Además, comprar un álbum era una declaración de intenciones del tipo de persona que eras. Te definía tanto como la ropa que llevabas puesta, de hecho muchas veces ambas cosas podían estar ínter relacionadas y la portada de un disco podía acabar siendo uno de tus “outfits”, que dirían los jóvenes de hoy. Por no hablar del peregrinaje que suponía localizar un disco en los años 80 o los 90.
En la era pre internet, cuando solo podíamos comprar música en tiendas especializadas o algún gran centro comercial. Hacerse con un álbum de un artista poco conocido era toda una aventura. Quizás algunos recordéis el famoso BID (boletín informativo discoplay), una diminuta revista mensual que se contenía las portadas de cientos de discos que estaban disponibles para su venta por correspondencia. Una especie de catálogo global de los 90 que era oro puro para los amantes de la música de ciudades pequeñas con escasa oferta disponible. No perdáis la ocasión de visitar su fantastico archivo documental para viajar al pasado.
El otro lugar de peregrinaje eran las convenciones y ferias de discos que se organizaban de forma anual en diferentes capitales de provincia. Congregaban a coleccionistas, fanáticos y amantes de la música en torno a stands de todo tipo de comercios, para curiosear y adquirir joyas ocultas. Eran eventos que duraban 1 o 2 intensos días y que revitalizaban el ambiente de la ciudad porque nos permitían completar nuestras colecciones discográficas.
Toda esa cultura se fue diluyendo a medida que todo se volvió digital. Ya en plena década de los 90, en los albores de internet los ordenadores y la piratería hicieron estragos en la forma en la que comprobamos y almacenábamos la música. El abaratamiento y la facilidad con la que se podían clonar los CD anticipó la hecatombe de la industria. Todo esto estalló con la irrupción de Napster, el Winamp, las descargas a través del Emule y posteriormente los programas basados en Bittorrent.
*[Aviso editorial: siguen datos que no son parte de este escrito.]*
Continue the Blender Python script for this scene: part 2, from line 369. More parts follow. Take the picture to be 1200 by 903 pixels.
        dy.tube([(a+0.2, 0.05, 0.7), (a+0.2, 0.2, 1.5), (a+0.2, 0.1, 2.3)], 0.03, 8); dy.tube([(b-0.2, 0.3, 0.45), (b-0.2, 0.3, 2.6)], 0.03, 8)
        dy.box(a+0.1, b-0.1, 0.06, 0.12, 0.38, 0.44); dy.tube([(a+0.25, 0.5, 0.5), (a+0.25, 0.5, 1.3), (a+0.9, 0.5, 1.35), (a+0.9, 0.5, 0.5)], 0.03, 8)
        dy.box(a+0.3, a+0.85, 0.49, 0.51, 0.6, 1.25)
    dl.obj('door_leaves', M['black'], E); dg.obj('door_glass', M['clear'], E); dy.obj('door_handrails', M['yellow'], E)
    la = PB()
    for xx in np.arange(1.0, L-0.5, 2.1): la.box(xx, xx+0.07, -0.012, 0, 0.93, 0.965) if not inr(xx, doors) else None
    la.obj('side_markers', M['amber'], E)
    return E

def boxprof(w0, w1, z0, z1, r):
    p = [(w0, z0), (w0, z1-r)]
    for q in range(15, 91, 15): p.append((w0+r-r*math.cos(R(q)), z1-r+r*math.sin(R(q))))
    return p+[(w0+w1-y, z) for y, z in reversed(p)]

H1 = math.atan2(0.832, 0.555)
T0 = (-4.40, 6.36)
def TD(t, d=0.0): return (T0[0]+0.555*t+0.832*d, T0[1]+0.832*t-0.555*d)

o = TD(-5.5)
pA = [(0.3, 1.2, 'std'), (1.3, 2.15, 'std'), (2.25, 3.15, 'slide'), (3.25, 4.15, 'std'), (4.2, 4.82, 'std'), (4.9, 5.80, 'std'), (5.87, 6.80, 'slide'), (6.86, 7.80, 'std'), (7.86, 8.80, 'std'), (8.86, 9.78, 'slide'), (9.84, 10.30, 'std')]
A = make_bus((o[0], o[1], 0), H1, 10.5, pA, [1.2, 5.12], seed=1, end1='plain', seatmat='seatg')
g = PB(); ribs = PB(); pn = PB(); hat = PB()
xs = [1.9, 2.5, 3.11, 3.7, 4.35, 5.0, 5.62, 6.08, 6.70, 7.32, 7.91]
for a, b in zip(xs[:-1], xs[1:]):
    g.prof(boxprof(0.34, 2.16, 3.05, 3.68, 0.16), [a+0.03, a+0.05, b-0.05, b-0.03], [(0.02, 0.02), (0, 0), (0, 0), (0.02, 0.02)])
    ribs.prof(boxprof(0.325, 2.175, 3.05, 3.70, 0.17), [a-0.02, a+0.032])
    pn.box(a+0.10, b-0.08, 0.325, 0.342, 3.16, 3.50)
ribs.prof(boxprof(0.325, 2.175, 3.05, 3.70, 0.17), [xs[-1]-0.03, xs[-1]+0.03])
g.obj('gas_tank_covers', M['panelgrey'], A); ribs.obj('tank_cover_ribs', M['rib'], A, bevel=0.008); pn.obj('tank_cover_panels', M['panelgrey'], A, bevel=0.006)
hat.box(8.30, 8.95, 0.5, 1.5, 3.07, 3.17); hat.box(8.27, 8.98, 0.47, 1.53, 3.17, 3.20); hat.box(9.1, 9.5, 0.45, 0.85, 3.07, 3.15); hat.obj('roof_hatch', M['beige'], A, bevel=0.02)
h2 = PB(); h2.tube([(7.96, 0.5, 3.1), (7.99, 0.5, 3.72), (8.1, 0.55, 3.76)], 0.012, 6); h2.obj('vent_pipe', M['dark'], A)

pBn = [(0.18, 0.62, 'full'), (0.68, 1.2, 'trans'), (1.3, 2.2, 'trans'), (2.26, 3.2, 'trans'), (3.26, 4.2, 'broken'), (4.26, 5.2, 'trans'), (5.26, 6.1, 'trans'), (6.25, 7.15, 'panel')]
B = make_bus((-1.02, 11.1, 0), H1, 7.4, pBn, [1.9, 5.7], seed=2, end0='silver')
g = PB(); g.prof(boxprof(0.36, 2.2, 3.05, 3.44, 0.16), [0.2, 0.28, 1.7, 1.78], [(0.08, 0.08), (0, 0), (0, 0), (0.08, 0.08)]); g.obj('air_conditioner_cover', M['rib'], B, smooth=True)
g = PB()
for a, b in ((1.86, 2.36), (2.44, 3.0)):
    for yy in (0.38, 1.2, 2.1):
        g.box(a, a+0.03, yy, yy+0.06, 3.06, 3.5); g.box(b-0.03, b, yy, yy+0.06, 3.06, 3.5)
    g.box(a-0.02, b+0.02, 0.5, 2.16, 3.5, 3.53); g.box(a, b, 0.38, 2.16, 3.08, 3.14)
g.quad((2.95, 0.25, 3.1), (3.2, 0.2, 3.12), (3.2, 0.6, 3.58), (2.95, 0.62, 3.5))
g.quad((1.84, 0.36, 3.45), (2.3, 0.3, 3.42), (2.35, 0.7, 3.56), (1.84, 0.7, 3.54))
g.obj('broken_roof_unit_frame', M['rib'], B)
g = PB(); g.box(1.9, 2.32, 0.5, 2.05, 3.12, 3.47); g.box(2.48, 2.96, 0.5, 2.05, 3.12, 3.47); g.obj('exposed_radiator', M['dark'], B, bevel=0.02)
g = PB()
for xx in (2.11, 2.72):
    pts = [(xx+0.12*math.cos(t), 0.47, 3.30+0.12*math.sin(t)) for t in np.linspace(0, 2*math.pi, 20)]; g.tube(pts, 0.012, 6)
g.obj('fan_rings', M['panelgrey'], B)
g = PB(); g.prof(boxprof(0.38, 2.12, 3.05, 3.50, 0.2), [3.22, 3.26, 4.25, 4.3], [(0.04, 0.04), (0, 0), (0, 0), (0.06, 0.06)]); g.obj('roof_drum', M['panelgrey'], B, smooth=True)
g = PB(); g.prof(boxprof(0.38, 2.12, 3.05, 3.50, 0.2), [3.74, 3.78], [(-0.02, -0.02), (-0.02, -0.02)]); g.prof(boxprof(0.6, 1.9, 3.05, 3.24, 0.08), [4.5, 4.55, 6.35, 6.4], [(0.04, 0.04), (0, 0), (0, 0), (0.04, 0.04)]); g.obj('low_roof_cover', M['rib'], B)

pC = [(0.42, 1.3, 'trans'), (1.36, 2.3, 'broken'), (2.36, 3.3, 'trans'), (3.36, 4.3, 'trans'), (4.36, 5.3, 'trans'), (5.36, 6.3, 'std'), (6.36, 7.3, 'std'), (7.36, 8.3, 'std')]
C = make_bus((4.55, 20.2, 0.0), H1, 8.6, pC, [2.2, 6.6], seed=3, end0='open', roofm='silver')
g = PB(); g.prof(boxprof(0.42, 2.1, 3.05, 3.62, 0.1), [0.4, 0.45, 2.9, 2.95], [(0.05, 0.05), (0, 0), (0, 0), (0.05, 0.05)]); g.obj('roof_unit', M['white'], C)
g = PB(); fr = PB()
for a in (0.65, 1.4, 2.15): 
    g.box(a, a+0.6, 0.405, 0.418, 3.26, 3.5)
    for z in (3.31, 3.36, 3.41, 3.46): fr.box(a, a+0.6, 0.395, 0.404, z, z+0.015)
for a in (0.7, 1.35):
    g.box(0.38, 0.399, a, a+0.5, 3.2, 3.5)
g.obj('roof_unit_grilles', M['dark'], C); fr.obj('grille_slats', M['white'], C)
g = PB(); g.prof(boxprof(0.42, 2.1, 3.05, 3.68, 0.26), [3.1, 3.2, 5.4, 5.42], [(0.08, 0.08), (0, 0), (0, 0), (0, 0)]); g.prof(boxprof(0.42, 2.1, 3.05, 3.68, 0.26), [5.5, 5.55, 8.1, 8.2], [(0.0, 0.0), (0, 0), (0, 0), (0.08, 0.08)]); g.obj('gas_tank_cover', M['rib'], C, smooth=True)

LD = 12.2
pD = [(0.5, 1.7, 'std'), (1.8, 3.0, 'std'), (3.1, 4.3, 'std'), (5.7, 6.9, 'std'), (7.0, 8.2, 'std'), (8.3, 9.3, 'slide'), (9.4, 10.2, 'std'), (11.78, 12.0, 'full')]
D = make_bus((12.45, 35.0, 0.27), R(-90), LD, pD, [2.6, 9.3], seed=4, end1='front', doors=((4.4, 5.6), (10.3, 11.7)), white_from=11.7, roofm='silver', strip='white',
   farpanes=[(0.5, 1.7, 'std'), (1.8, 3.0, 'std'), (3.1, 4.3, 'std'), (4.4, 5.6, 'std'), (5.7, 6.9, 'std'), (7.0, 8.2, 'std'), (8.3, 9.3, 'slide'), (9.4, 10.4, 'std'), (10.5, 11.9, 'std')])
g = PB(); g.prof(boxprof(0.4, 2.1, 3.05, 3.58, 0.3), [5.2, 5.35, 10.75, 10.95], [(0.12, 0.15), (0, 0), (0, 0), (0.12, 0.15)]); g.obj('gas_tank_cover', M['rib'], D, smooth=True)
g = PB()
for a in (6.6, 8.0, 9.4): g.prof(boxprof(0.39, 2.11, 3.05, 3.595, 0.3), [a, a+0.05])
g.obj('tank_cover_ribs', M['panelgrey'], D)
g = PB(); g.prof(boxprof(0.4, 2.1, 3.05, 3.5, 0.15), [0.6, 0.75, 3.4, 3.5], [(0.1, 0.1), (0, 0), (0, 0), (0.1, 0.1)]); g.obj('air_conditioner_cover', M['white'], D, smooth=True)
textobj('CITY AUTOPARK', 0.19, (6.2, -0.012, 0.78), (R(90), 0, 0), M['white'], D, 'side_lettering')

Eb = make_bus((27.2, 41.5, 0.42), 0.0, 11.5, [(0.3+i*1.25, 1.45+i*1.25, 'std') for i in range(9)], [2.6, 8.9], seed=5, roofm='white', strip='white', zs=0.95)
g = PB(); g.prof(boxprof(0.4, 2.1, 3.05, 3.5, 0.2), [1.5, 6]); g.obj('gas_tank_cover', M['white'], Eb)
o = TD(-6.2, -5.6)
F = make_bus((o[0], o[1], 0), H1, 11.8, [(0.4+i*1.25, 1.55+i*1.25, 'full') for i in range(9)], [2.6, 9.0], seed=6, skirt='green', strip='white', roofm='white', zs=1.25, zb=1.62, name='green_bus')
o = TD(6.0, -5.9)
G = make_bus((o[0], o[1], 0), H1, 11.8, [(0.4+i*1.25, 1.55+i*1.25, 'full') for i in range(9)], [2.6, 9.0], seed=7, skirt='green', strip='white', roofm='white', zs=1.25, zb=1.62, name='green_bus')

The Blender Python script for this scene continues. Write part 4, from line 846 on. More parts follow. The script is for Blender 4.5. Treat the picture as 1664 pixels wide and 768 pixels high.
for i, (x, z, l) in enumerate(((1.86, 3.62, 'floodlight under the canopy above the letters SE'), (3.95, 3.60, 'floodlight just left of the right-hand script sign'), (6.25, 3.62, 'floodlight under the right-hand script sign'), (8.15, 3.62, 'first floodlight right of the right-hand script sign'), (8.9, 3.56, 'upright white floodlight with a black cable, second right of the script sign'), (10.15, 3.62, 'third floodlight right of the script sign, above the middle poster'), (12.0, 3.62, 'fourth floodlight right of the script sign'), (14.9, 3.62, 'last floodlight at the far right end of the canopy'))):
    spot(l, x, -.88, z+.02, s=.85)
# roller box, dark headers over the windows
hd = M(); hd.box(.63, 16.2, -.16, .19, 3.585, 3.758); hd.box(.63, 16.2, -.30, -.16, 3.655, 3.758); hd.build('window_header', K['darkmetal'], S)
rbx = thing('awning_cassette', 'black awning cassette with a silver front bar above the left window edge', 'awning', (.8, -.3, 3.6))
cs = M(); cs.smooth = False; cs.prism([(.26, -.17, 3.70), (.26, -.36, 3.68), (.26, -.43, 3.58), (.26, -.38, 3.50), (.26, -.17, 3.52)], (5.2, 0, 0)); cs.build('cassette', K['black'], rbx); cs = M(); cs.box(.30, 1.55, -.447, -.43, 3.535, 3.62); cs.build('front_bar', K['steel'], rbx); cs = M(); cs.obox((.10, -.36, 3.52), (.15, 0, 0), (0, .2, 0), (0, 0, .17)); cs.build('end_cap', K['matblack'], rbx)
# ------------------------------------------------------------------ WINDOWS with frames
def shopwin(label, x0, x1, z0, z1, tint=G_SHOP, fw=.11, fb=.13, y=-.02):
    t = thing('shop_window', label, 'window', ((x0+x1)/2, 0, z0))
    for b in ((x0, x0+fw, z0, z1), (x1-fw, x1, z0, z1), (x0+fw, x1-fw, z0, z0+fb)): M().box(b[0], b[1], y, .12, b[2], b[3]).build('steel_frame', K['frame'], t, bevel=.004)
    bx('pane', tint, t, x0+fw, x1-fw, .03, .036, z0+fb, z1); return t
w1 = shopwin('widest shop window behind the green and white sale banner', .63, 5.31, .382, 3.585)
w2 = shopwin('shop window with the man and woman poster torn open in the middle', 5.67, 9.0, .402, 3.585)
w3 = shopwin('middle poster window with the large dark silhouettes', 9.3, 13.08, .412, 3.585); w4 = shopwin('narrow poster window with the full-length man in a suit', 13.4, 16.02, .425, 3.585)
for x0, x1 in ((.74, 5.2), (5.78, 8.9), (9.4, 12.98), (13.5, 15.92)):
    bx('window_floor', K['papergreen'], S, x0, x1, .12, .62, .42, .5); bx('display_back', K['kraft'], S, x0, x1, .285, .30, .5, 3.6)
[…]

Los iPod, iTunes, y el millón de canciones en el bolsillo de los primeros años del 2000 eran un reclamo imbatible para esos adolescentes que antes ahorraban hasta conseguir 12 canciones por 1800 pesetas empaquetadas en un CD. Eso fue justo antes de que todo volviera a cambiar de nuevo para el mercado discográfico. El siglo 21 cerró del golpe la puerta de la tienda de discos, y abrió la de las compañías de streaming basadas en música digital, etérea e intangible.
Ahora que vivimos la era de las playlists infinitas, la constante sucesión de singles aleatorios y la música al mas puro estilo “fast food”, también vemos un resurgir de lo retro, que mezcla la nostalgia y la pasión por lo analógico. Los vinilos han vuelto con mucha fuerza (en el fondo nunca se fueron del todo) y ofrecen una experiencia distinta de cómo disfrutar de la música.
Algo muy necesario hoy en día para darle sentido a nuestro tiempo.